We hold that defendants' contention that they were not
properly served with a written copy of NCDOT's decision is
unavailing. The regulations under NCEPA allow for notice of a FEIS
by publication. See 1 N.C.A.C. § 25.0605(c) (Notice shall also be
given in the Environmental Bulletin, which is published bi-monthly
by the Department of Administration's State Clearinghouse); 1
N.C.A.C. § 25.0212. The record shows that NCDOT issued a news
release announcing the selection of Alternative A for TIP R-210.
This news release was followed by NCDOT's publication of the FEISon 1 December 1995. Unlike defendants' contentions concerning
notice and service of the ROD, defendants do not raise any notice
challenges regarding the FEIS. Accordingly, we hold that the
record supports the conclusion that defendants knew or should have
known of NCDOT's action by 1 December 1995.
Defendants' failure to timely comply with the NCAPA's judicial
review requirements is sufficient basis to affirm the trial court's
dismissal of their counterclaims.
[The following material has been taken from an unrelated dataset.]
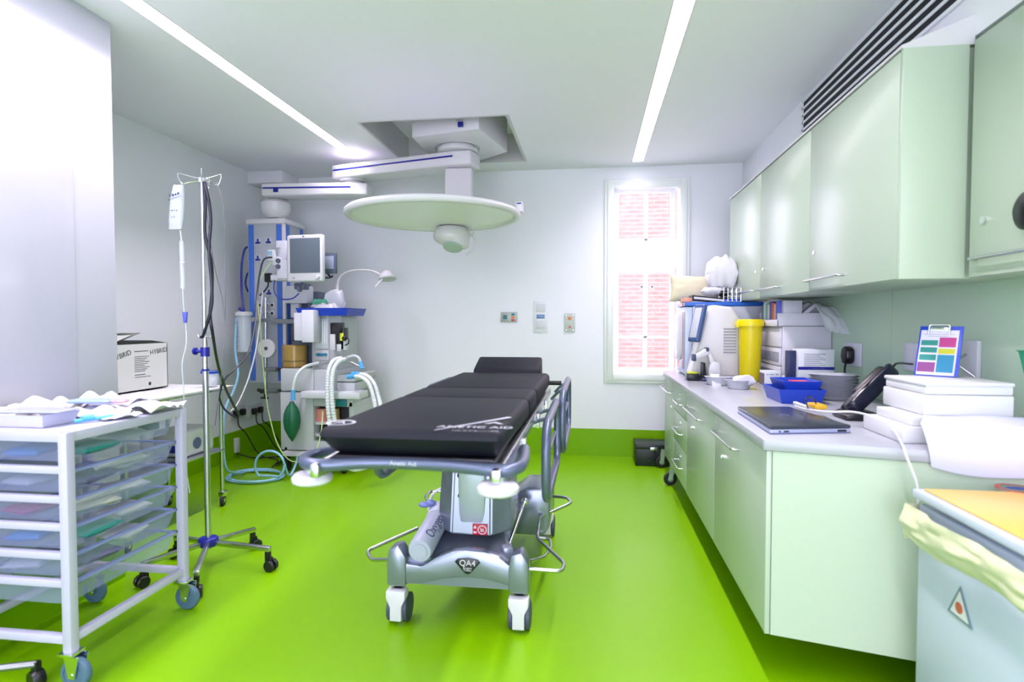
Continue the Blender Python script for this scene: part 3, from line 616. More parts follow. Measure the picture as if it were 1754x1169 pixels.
b = MB(); fb(b, 500, 585, 537, 632, MY+.22, .35, .006); fb(b, 500, 500, 545, 600, MY+.45, .2, .004); b.build('back_housing', m_mdark, am)
b = MB(); fb(b, 534, 536, 585, 632, MY+.12, .36, .006); lab(b.build('tower', m_mach, am), 'grey tower carrying the flow meters')
b = MB(); fb(b, 540, 541, 563, 598, MY+.105, .02, .002); o = b.build('flow_meter_panel', mat('panel_pale', '#cdd3da', .3), am)
for i in range(5):
    x = P(545 + i*3.8, 565, y=MY+.1).x; MB().cyl((x, MY+.10, P(545, 590, y=MY).z), (x, MY+.10, P(545, 550, y=MY).z), .0055, seg=10).build('flow_tube', mat('tube_glass', '#eef3fa', .1), o)
q = P(553, 545, y=MY+.104); MB().marks('------', .022, frame((q.x, q.y, q.z), (1, 0, 0), (0, 0, 1))).build('lettering', mat('teal_plastic'), o)
b = MB(); fb(b, 540, 600, 563, 617, MY+.105, .02, .002); o = b.build('control_panel', m_white2, am)
for px in (544.5, 551, 557.5):
    q = P(px, 608, y=MY+.1); MB().lathe([(.016, 0), (.015, .018), (.0, .02)], (q.x, MY+.105, q.z), (0, -1, 0), seg=14).build('knob', mat('knob_teal', '#2b7f9a', .3), o)
# vaporiser pair
b = MB(); fb(b, 565, 553, 583, 590, MY+.02, .1, .01); o = b.build('vaporiser', m_dark, am)
q = P(586, 563, y=MY); MB().cyl((q.x-.03, MY, q.z), (q.x-.03, MY-.05, q.z), .035).build('dial', m_rubber, o)
b = MB(); fb(b, 581, 562, 589, 600, MY-.01, .1, .006); o = b.build('vaporiser', m_dark, am)
b = MB(); fb(b, 582, 571, 588, 584, MY-.016, .01, .001); lab(b.build('yellow_label', mat('yellow_label', '#d9e23a', .4), o), 'yellow label')
b = MB(); fb(b, 565, 573, 574, 600, MY+.0, .03, .002); fb(b, 577, 590, 584, 602, MY-.02, .03, .002); b.build('refill_block', m_white2, am)
b = MB(); fb(b, 584, 582, 594, 600, MY-.01, .05, .004); b.build('filler_housing', m_grey, am)
MB().tube(Yp([(591, 592, MY-.03), (597, 588, MY-.03), (596, 580, MY-.03), (590, 579, MY-.03)]), .006).ball(P(590, 580, y=MY-.03), .022).build('filler_cap', m_dark, am)
b = MB(); fb(b, 560, 541, 584, 606, MY+.2, .25, .004); b.build('side_housing', m_mdark, am)
# amber bellows jar
q = P(503, 610, y=MY+.1); z0, z1 = P(503, 632, y=MY+.1).z - .005, P(503, 591, y=MY+.1).z
o = MB().lathe([(0, z0), (.105, z0), (.108, z1-.01), (.10, z1), (0, z1)], (q.x, MY+.12, 0), seg=36).build('bellows_jar', mat('amber_plastic', '#a98a48', .12, alpha=.85), am); lab(o, 'amber see-through bellows jar')
MB().lathe([(.109, z0), (.112, z0+.004), (.112, z0+.03), (.109, z0+.032)], (q.x, MY+.12, 0), seg=36, cap=False).lathe([(.109, z0+.075), (.111, z0+.076), (.111, z0+.082), (.109, z0+.083)], (q.x, MY+.12, 0), seg=36, cap=False).build('jar_ring', mat('amber_dark', '#6e5a34', .3), o)
# white ventilator module boxes in front
b = MB(); fb(b, 503, 536, 520, 584, MY-.02, .12, .008); fb(b, 516, 531, 537, 587, MY-.08, .14, .01); b.build('module_box', mat('module_white', '#d4d7e0', .35), am)
# arm and tray
b = MB(); fb(b, 490, 548, 505, 555, MY+.1, .03); fb(b, 463, 547, 505, 555, 4.97, .03); b.build('mount_rail', mat('dull_steel'), am)
b = MB(); fb(b, 488, 490, 525, 520, MY+.2, .14, .01); fb(b, 497, 516, 512, 545, MY+.25, .06, .01); b.build('monitor_bracket', mat('bracket_white', '#c5c8d2', .35), am)
# blue instrument tray on top of the tower, with its packets
q0, q1 = P(511, 530, y=MY+.05), P(600, 541, y=MY+.05)
def tray(name, label, x0, y0, x1, y1, z0, z1, m, cat='tray', th=.006, taper=.02, group=None):
    t = MB(); bm = bmesh.new()
    def rg(e, z): return [bm.verts.new(v) for v in ((x0+e, y0+e, z), (x1-e, y0+e, z), (x1-e, y1-e, z), (x0+e, y1-e, z))]
    A, B, C_, D_ = rg(taper, z0), rg(0, z1), rg(th, z1), rg(taper+th, z0+th)
    bm.faces.new(A[::-1]); bm.faces.new(D_)
    for X, Y in ((A, B), (B, C_), (C_, D_)):
        for i in range(4): bm.faces.new((X[i], X[(i+1) % 4], Y[(i+1) % 4], Y[i]))
    t._bm(bm); o = t.build(name, m); return tag(o, label, cat, group)
tray('instrument_tray', 'shallow royal blue tray on top of the anaesthesia machine', q0.x, MY-.0, q1.x, MY+.42, q1.z, q0.z+.01, m_blue)
def crumple(seed, w, d, h, amp=.03, th=.004): 
    return lambda u, v: h * (max(0, math.sin(math.pi*u)) * max(0, math.sin(math.pi*v))) ** .6 + amp * noise.noise(Vector((u*4+seed, v*4, seed))) + .5*amp*noise.noise(Vector((u*9, v*9+seed, seed)))
def pouch(name, label, c, w, d, h, m, cat, amp=.02, rz=0., rx=0., ry=0., seed=1, group=None, ns=14, two=False):
    M = T(c[0], c[1], c[2], rz) @ Matrix.Rotation(rx, 4, 'X') @ Matrix.Rotation(ry, 4, 'Y')
    t = bmesh.new(); bmesh.ops.create_cube(t, size=2); bmesh.ops.subdivide_edges(t, edges=t.edges[:], cuts=ns, use_grid_fill=True)
    for v in t.verts:
        x, y, z = v.co; p = max(0, 1 - x**6) * max(0, 1 - y**6); f = .12 + .88 * p ** .5
        n1 = noise.noise(Vector((x*2.2+seed, y*2.2, z+seed)))
        v.co = Vector((x*w/2*(1+.06*n1), y*d/2*(1+.06*noise.noise(Vector((y*2, x*2, seed)))), (z*h/2*f) + h/2 + amp * n1 * f))
    mb = MB(M)._bm(t); return tag(mb.build(name, m, sharp=60), label, cat, group)
m_bag = mat('clear_bag', '#e4e9f2', .2, alpha=.6)
q = P(537, 524, y=MY+.15); zt_ = q1.z + .012
pouch('packet', 'green and white striped packet standing in the blue tray on the machine', (q.x, MY+.3, zt_), .13, .09, .14, mat('striped_green', '#4fae8c', .4), 'packet', rx=.2, seed=3)
pouch('plastic_bag', 'crumpled clear bag lying in the blue tray on the machine', (P(560, 520, y=MY+.2).x, MY+.16, zt_), .22, .18, .09, mat('white_bag', '#dcdbe4', .25), 'bag', amp=.03, seed=5)
pouch('plastic_bag', 'tall clear bag behind the green packet on the machine', (P(572, 500, y=MY+.35).x, MY+.36, zt_), .18, .08, .22, mat('clear_bag'), 'bag', amp=.03, seed=9)
cable('coiled_lead', 'grey lead coiled in the blue tray on the machine', [ (P(535, 531, y=MY+.1).x + .07*math.cos(t*.8)*(1-.02*t), MY+.12+.05*math.sin(t*.8), zt_+.02+.003*t) for t in range(22)], .005, mat('lead_grey', '#6c7482', .4), 'lead', n=3)
# patient monitor
mo = thing('patient_monitor', 'white patient monitor with a grey screen on the anaesthesia machine', 'monitor', (-2.5, 4.8, 1.68))
aL, aR = P(489, 400, y=4.72), P(552, 404, y=4.70); zb = P(520, 483, y=4.71).z; ztp = P(520, 402, y=4.71).z
Mm = T((aL.x+aR.x)/2, 4.71, 0, R(-6)); hwm = (aR.x-aL.x)/2
MB(Mm).box((-hwm, 0, zb), (hwm, .06, ztp), .018, 3).box((-hwm+.0, .05, zb+.02), (hwm-.10, .19, ztp-.02), .02).build('housing', m_white2, mo)
MB(Mm).box((-hwm+.035, -.003, zb+.075), (hwm-.018, .006, ztp-.03), .003).build('screen', mat('screen_grey', '#5b6873', .15), mo)
MB(Mm).lathe([(.018, 0), (.017, .02), (0, .022)], (hwm-.04, 0, zb+.04), (0, -1, 0)).build('knob', m_grey, mo)
MB(Mm).box((-.012, -.004, ztp-.018), (.004, .001, ztp-.008)).box((-hwm+.06, -.004, zb+.03), (-hwm+.08, .001, zb+.036)).build('marks', m_mdark, mo)
b = MB(); fb(b, 473, 445, 492, 478, 4.78, .14, .01); fb(b, 472, 412, 490, 446, 4.84, .1, .01); o = b.build('side_module', mat('module_side', '#c9ccd8', .35), mo)
b = MB(); fb(b, 458, 428, 469, 447, 4.76, .04, .004); fb(b, 466, 440, 476, 455, 4.77, .06, .004); ob = b.build('connector_block', m_white2, mo)
for px, py in ((461, 432), (465, 432), (461, 436), (465, 436)):
    q = P(px, py, y=4.759); MB().box((q.x-.007, 4.756, q.z-.006), (q.x+.007, 4.761, q.z+.006)).build('blue_port', mat('cyan_port', '#5ab4dc', .4), ob)
for py in (447, 457):
    q = P(477, py, y=4.78); MB().cyl((q.x, 4.781, q.z), (q.x, 4.765, q.z), .02).build('dark_port', m_mdark, o)
q = P(470, 428, y=4.8); MB(T(q.x, 4.80, q.z)).sheet(1, 1, lambda u, v: (-.04+.09*u, -.02+.05*v, .02*u - .03*(1-u)**2), 8, 3, .002).build('paper_strip', m_white, mo)
b = MB(); fb(b, 463, 471, 515, 481, 4.80, .12, .006); b.build('bracket_arm', m_white2, mo)
b = MB(); fb(b, 503, 485, 521, 496, 4.78, .1, .01); fb(b, 508, 490, 513, 500, 4.76, .05, .008); fb(b, 520, 487, 528, 490, 4.77, .05, .004); b.build('tilt_mount', m_mdark, mo)
o = thing('ventilator_screen', 'small dark framed screen to the right of the patient monitor', 'screen', P(564, 470, y=4.95))
Mv = T(P(564, 470, y=4.9).x, 4.9, 0, R(-12)); z0, z1 = P(564, 469, y=4.9).z, P(564, 433, y=4.9).z
MB(Mv).box((-.075, 0, z0), (.065, .03, z1), .006).build('housing', m_mdark, o); MB(Mv).box((-.052, -.003, z0+.04), (.048, .002, z1-.03), .002).build('screen', mat('screen_light', '#8c98ac', .15), o)
MB(Mv).tube([(-.03, .02, z0), (0, .02, z0-.03), (.01, .03, z0-.02), (-.07, .08, z0-.03), (-.16, .1, z0-.02)], .008).build('support_arm', m_dark, o)
# examination lamp on flexible neck
el = thing('examination_lamp', 'small white examination lamp on a bent white gooseneck behind the machine', 'lamp', P(578, 540, y=5.35))
MB().cyl(P(578, 545, y=5.35), P(578, 490, y=5.35), .02).build('post', m_white2, el)
MB().tube(Yp([(578, 492, 5.35), (581, 478, 5.35), (592, 468, 5.35), (612, 463, 5.35), (635, 464, 5.35), (652, 471, 5.35), (660, 474, 5.35)]), .011).build('gooseneck', m_white2, el)
q = P(665, 474, y=5.35); MB().lathe([(.02, .06), (.06, .03), (.085, -.02), (.08, -.03), (0, -.02)], (q.x, 5.33, q.z), (-.15, .2, 1)).build('lamp_head', m_white2, el)
MB().cyl(P(655, 478, y=5.28), P(643, 493, y=5.25), .009).build('handle', m_white2, el)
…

See Citizens Roadways, 145 N.C.
App. ___, 550 S.E.2d 253 (affirming trial court's dismissal of
complaint against NCDOT alleging violations of NCEPA filed over
thirty days after NCDOT's issuance of a Finding of No Significant
Impact (FONSI)). Accordingly, we affirm that part of the trial
court's order dismissing defendants' counterclaims for lack of
subject matter jurisdiction pursuant to Rule 12(b)(1).
Having carefully reviewed the remainder of the issues
addressed by NCDOT and defendants in their briefs, we conclude that
the trial court did not err. Therefore, we affirm the remainder of
the trial court's orders.
Affirmed.
Judges TIMMONS-GOODSON and THOMAS concur.